İçişleri Bakanlığıyla Avrupa Birliğinin ortaklaşa yürüttükleri Şiddete Uğramış Kadınlar İçin Sığınma Evleri Projesi kapsamında, 24.000 eczacıyı temsilen, Türkiyenin 81 değişik ilinden Ankaraya gelen kadın eczacılarımıza, bugün uzman eğitmenler tarafından bir eğitim verilecektir. Kadın hakları, sığınma evlerinin önemi, kadının bir birey olduğunun kendilerine anlatılması konularında eğitim alacak olan eczacılarımız, proje süresince artık birer eğitici eczacı olacaktır. Eczacılarımız daha sonra bölgelerine dönerek, diğer eczacılarla bilgilerini ve deneyimlerini paylaşacaklardır.
Toplumun önemli kanaat önderlerinden biri olan eczacılarımız; hastalarını ve bölge halkını birebir tanıyan, onların her türlü sıkıntısını bilen özellikle semt eczaneleri; aldıkları eğitimle de bu misyonlarını pekiştirerek, kadınların yönlendirilmesi, bilgilendirilmesi ve şiddetten korunmasında kilit bir görev üstleneceklerdir.

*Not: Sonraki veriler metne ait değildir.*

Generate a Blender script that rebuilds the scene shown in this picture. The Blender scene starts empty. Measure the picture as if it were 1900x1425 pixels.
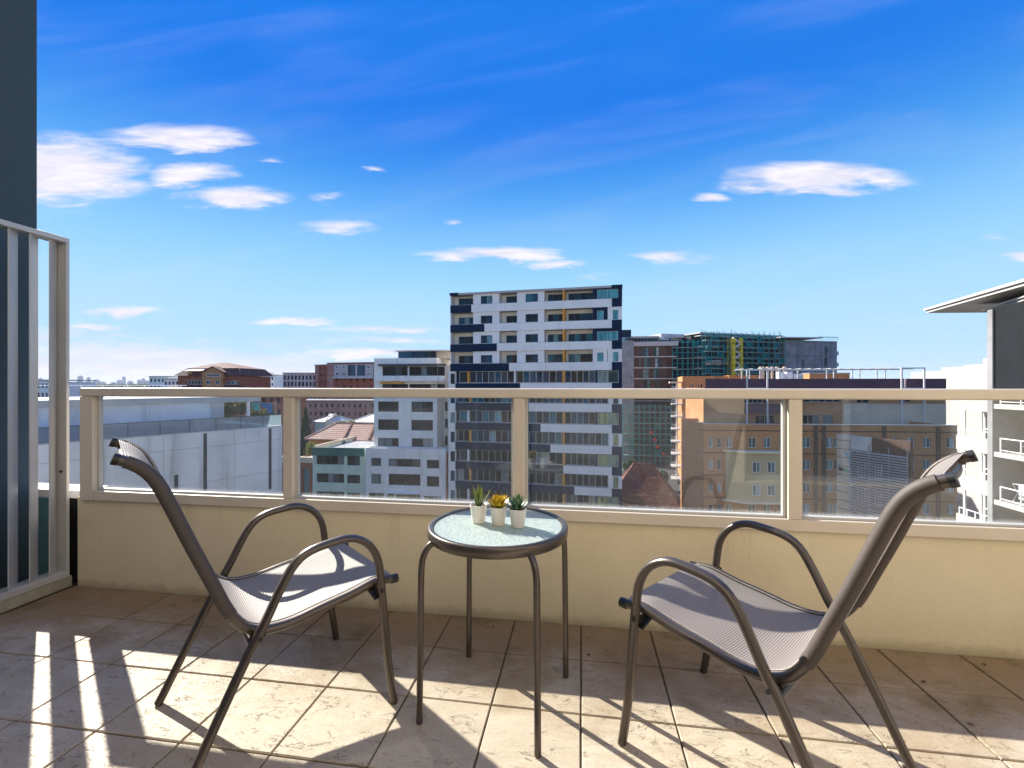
import bpy, bmesh, math, random
from mathutils import Vector, Matrix
random.seed(7)
S = bpy.context.scene
COL = S.collection
rad = math.radians

# ------------------------------------------------------------ camera
FPX, CAMH, HY, CX = 844.4, 1.08, 715.0, 950.0      # focal length and horizon in the photo's pixels
TH = math.atan(128 / FPX)
cam = bpy.data.cameras.new('camera')
cam.sensor_width = 36.0
cam.lens = 36.0 * FPX / 1900.0
cam.shift_y = 2.5 / 1900.0
cam.clip_start = 0.05
cam.clip_end = 30000
camo = bpy.data.objects.new('camera', cam)
camo.location = (0, 0, CAMH)
camo.rotation_euler = (rad(90), 0, TH)
COL.objects.link(camo)
S.camera = camo

# ------------------------------------------------------------ sun
SUN = Vector((-1.25, 0.9, 1.0)).normalized()        # towards the sun
sl = bpy.data.lights.new('sun', 'SUN')
sl.energy = 2.9
sl.angle = rad(0.5)
sl.color = (1.0, 0.93, 0.82)
so = bpy.data.objects.new('sun', sl)
so.rotation_euler = SUN.to_track_quat('Z', 'Y').to_euler()
so.location = (-20, 15, 25)
COL.objects.link(so)

# ------------------------------------------------------------ sky
class NT:
    """small helper to write node trees"""
    def __init__(s, tree):
        s.t = tree; s.n = tree.nodes; s.l = tree.links
    def node(s, typ, **kw):
        nd = s.n.new(typ)
        for k, v in kw.items(): setattr(nd, k, v)
        return nd
    def put(s, sock, v):
        if hasattr(v, 'is_output'): s.l.new(v, sock)
        elif isinstance(v, (tuple, list)):
            if len(v) == 3 and sock.type == 'RGBA': v = (*v, 1)
            sock.default_value = v
        else: sock.default_value = v
    def math(s, op, a, b=0.0, c=0.0, clamp=False):
        nd = s.node('ShaderNodeMath', operation=op, use_clamp=clamp)
        s.put(nd.inputs[0], a); s.put(nd.inputs[1], b); s.put(nd.inputs[2], c)
        return nd.outputs[0]
    def mix(s, f, a, b, mode='MIX'):
        nd = s.node('ShaderNodeMix', data_type='RGBA', blend_type=mode)
        s.put(nd.inputs[0], f); s.put(nd.inputs[6], a); s.put(nd.inputs[7], b)
        return nd.outputs[2]
    def ss(s, x, lo, hi, a=0.0, b=1.0):
        nd = s.node('ShaderNodeMapRange', interpolation_type='SMOOTHSTEP')
        s.put(nd.inputs[0], x); nd.inputs[1].default_value = lo; nd.inputs[2].default_value = hi
        nd.inputs[3].default_value = a; nd.inputs[4].default_value = b
        return nd.outputs[0]
    def noise(s, vec, scale, detail=4, rough=0.55, dist=0.0):
        nd = s.node('ShaderNodeTexNoise')
        if vec is not None: s.l.new(vec, nd.inputs['Vector'])
        nd.inputs['Scale'].default_value = scale; nd.inputs['Detail'].default_value = detail
        nd.inputs['Roughness'].default_value = rough; nd.inputs['Distortion'].default_value = dist
        return nd.outputs[0]
    def xyz(s, x, y, z):
        nd = s.node('ShaderNodeCombineXYZ')
        s.put(nd.inputs[0], x); s.put(nd.inputs[1], y); s.put(nd.inputs[2], z)
        return nd.outputs[0]

W = bpy.data.worlds.new('World'); S.world = W; W.use_nodes = True
w = NT(W.node_tree); w.n.clear()
sky = w.node('ShaderNodeTexSky', sky_type='NISHITA')
sky.sun_disc = False
sky.sun_elevation = math.asin(SUN.z)
sky.sun_rotation = math.atan2(SUN.x, SUN.y)
sky.altitude = 30; sky.air_density = 1.0; sky.dust_density = 0.0; sky.ozone_density = 3.0
skyc = sky.outputs[0]
tc = w.node('ShaderNodeTexCoord'); sp = w.node('ShaderNodeSeparateXYZ'); w.l.new(tc.outputs['Generated'], sp.inputs[0])
gx, gy, gz = sp.outputs
az = w.math('ARCTAN2', gx, gy)
hyp = w.math('SQRT', w.math('ADD', w.math('MULTIPLY', gx, gx), w.math('MULTIPLY', gy, gy)))
el = w.math('DIVIDE', gz, w.math('MAXIMUM', hyp, 0.02))
# the glare round the sun is rolled off per channel, as the photograph's exposure blend does
sc_ = w.node('ShaderNodeSeparateColor'); w.l.new(skyc, sc_.inputs[0])
low = w.ss(el, 0.62, 0.0)
def roll(ch, top, bottom):
    cap = w.math('ADD', top, w.math('MULTIPLY', low, bottom - top))
    q = w.math('POWER', w.math('DIVIDE', ch, cap), 3.0)
    return w.math('DIVIDE', ch, w.math('POWER', w.math('ADD', 1.0, q), 1 / 3.0))
cc_ = w.node('ShaderNodeCombineColor')
for i_, (a_, b_) in enumerate(((.012, .50), (.40, 1.62), (1.72, 2.25))): w.l.new(roll(sc_.outputs[i_], a_, b_), cc_.inputs[i_])
skyc = cc_.outputs[0]
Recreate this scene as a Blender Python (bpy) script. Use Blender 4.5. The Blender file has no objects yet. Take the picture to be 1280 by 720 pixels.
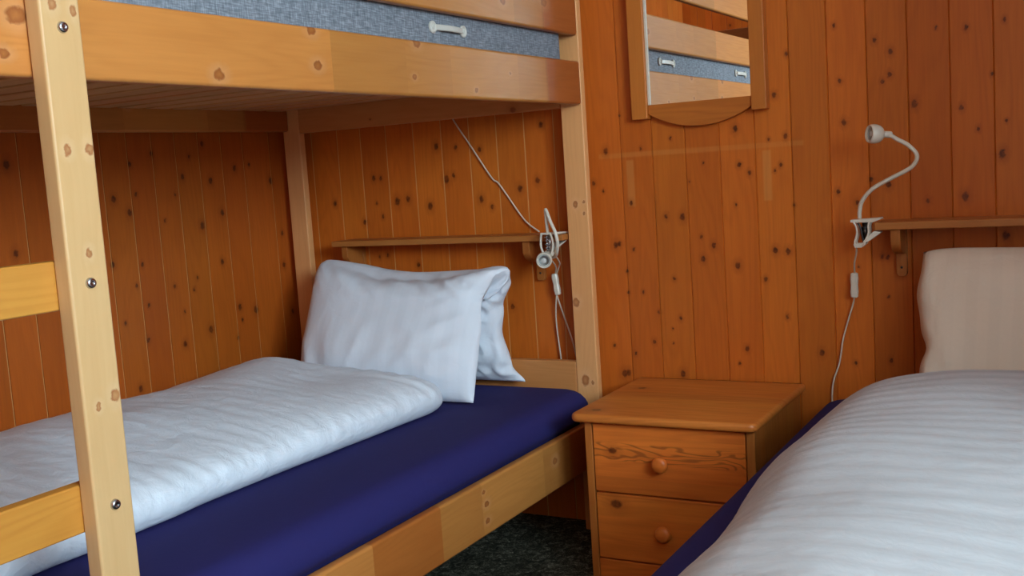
import bpy, bmesh, math, random
from mathutils import Vector, Matrix, noise
random.seed(7)
S = bpy.context.scene
COL = S.collection
PI = math.pi
KB= [(1.007, 0.993, 0.0083), (1.051, 1.081, 0.0041), (1.104, 0.994, 0.0041), (1.184, 1.013, 0.0041), (1.35, 1.024, 0.008), (1.266, 0.947, 0.0032), (1.356, 0.937, 0.006), (1.381, 0.917, 0.006), (1.457, 0.931, 0.0049), (1.471, 0.998, 0.0059), (1.431, 0.994, 0.004), (1.443, 0.919, 0.0039), (0.968, 0.913, 0.0063), (0.994, 0.891, 0.0042), (1.07, 0.857, 0.0062), (1.162, 0.819, 0.0065), (1.206, 0.817, 0.0091), (1.229, 0.904, 0.003), (1.253, 0.766, 0.0044), (1.283, 0.743, 0.0075), (1.344, 0.841, 0.004), (1.021, 0.751, 0.0083), (1.03, 0.753, 0.0073), (1.07, 0.738, 0.0046), (1.436, 0.728, 0.0079), (1.467, 0.725, 0.0079), (1.486, 0.835, 0.0039), (1.588, 0.861, 0.0058), (1.049, 0.682, 0.005), (1.049, 0.626, 0.0046), (1.09, 0.627, 0.0046), (1.176, 0.662, 0.0053), (1.255, 0.71, 0.0077), (1.342, 0.692, 0.0088), (1.41, 0.658, 0.0056), (1.46, 0.567, 0.0056), (1.131, 0.576, 0.005), (1.188, 0.56, 0.0055), (1.114, 0.499, 0.0062), (1.001, 0.486, 0.0047), (1.06, 0.466, 0.0046), (1.357, 0.486, 0.0067), (1.337, 0.449, 0.0041), (1.539, 0.481, 0.008), (1.187, 0.417, 0.0091), (1.026, 0.412, 0.0095), (1.037, 0.414, 0.0085), (1.165, 0.533, 0.0031), (1.166, 0.496, 0.0031), (1.447, 1.096, 0.0069), (1.48, 1.188, 0.0055), (1.59, 1.239, 0.0049), (1.599, 1.114, 0.0058), (1.606, 1.019, 0.0072), (1.678, 1.197, 0.0062), (1.712, 1.168, 0.0068), (1.709, 1.118, 0.0062), (1.693, 1.103, 0.0052), (1.76, 1.048, 0.0089), (1.808, 1.208, 0.0039), (1.869, 1.202, 0.0058), (1.857, 1.032, 0.0061), (1.89, 0.983, 0.005), (1.945, 1.209, 0.005), (1.945, 0.996, 0.0038), (1.919, 1.098, 0.0042), (1.7, 0.873, 0.0081), (1.631, 0.835, 0.0058), (1.663, 0.886, 0.0058), (1.784, 0.832, 0.0058), (1.861, 0.837, 0.0096), (1.936, 0.926, 0.0095), (1.941, 0.75, 0.0096), (1.683, 0.708, 0.0051), (1.695, 0.706, 0.005), (1.761, 0.633, 0.0058), (1.696, 0.466, 0.0053), (1.616, 0.458, 0.0048), (1.694, 0.615, 0.0035), (1.63, 0.686, 0.0031), (0.49, 1.041, 0.0091), (0.554, 1.034, 0.0056), (0.631, 1.023, 0.0071), (0.824, 1.075, 0.0086), (0.516, 0.947, 0.0113), (0.541, 0.957, 0.0072), (0.804, 0.929, 0.0086), (0.749, 0.91, 0.0093), (0.626, 0.887, 0.0095), (0.658, 0.864, 0.0066), (0.456, 0.875, 0.0107), (0.344, 0.893, 0.0117), (0.381, 0.898, 0.0093), (0.266, 0.964, 0.0083), (0.291, 0.962, 0.0061), (0.117, 0.897, 0.0078), (0.221, 0.837, 0.0076), (0.289, 0.851, 0.0061), (0.27, 0.891, 0.0047), (0.702, 0.588, 0.0075), (0.266, 0.734, 0.0052), (0.295, 0.738, 0.0052), (0.4, 0.708, 0.0069), (0.214, 0.711, 0.0053)]
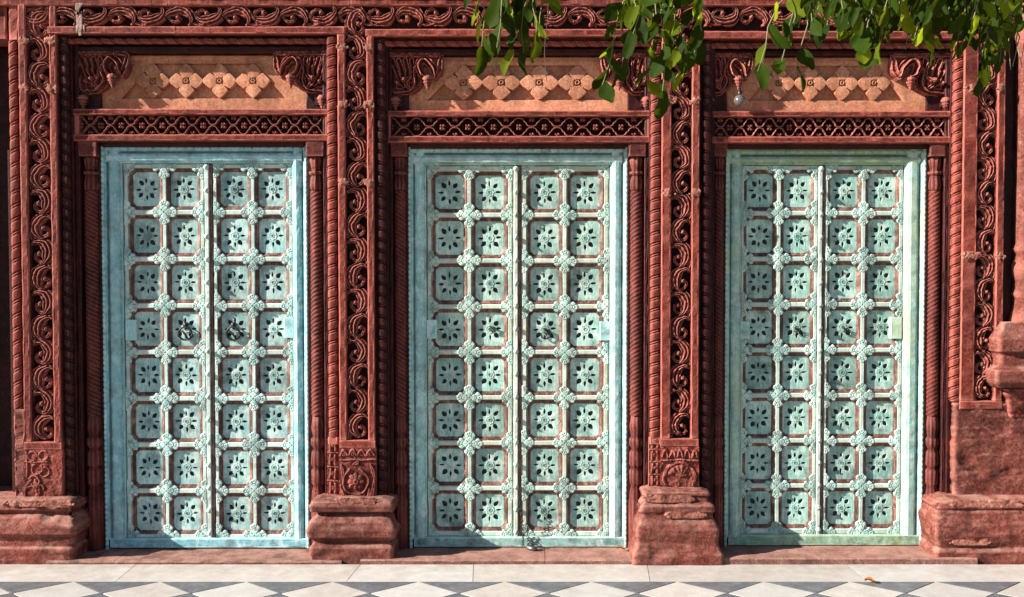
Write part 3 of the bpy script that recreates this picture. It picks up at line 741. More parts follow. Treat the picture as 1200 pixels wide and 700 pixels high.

Ankara, İstanbul, Antalya, Bursa, Eskişehir, Gaziantep, İstanbul, İzmir ve Samsun olmak üzere 8 ilde sürdürülecek olan projenin, kanaat önderleri eğitimleri sayesinde de tüm Türkiyeye yayılması planlanmaktadır. Proje temel olarak, ülkemizde kadınların insan haklarının korunmasına katkıda bulunmak ve şiddete uğrayan kadınlara yeterli düzeyde koruma sağlamak üzere, belediyelere kadın sığınmaevi kurup işletme konusunda destek vermeyi amaçlıyor. Bizler de böylesi önemli bir projeye destek vermekten, deyim yerindeyse çorbada tuzumuzun bulunmasından büyük onur ve kıvanç duymaktayız.
Türk Eczacıları Birliği olarak, ülkemizde yaşanan bu olumsuz tablonun değişmesi için yürütülen çalışmalara her zaman destek verdiğimiz gibi, bu alanda pek çok projeyi de bizzat biz yürüttük.
Bugün sadece 12.000 kadın eczacıyı temsilen değil, aslında 24.000 eczacıyı temsilen buradayız. Çünkü, değişim için, özlediğimiz resim için; hep birlikte çalışmamız gerektiğinin farkındayız. Bugün burada yaptığımız, buzdağının sadece görünen bir yüzü. Çünkü, bizler 8 Martları tek güne indirgemekten yana olmadık hiç. Küçük adımların, büyük başarılar getireceğine inandık. Bu sebeple, sizlerin de desteğiyle, bunu başarabileceğimize gönülden inanıyorum.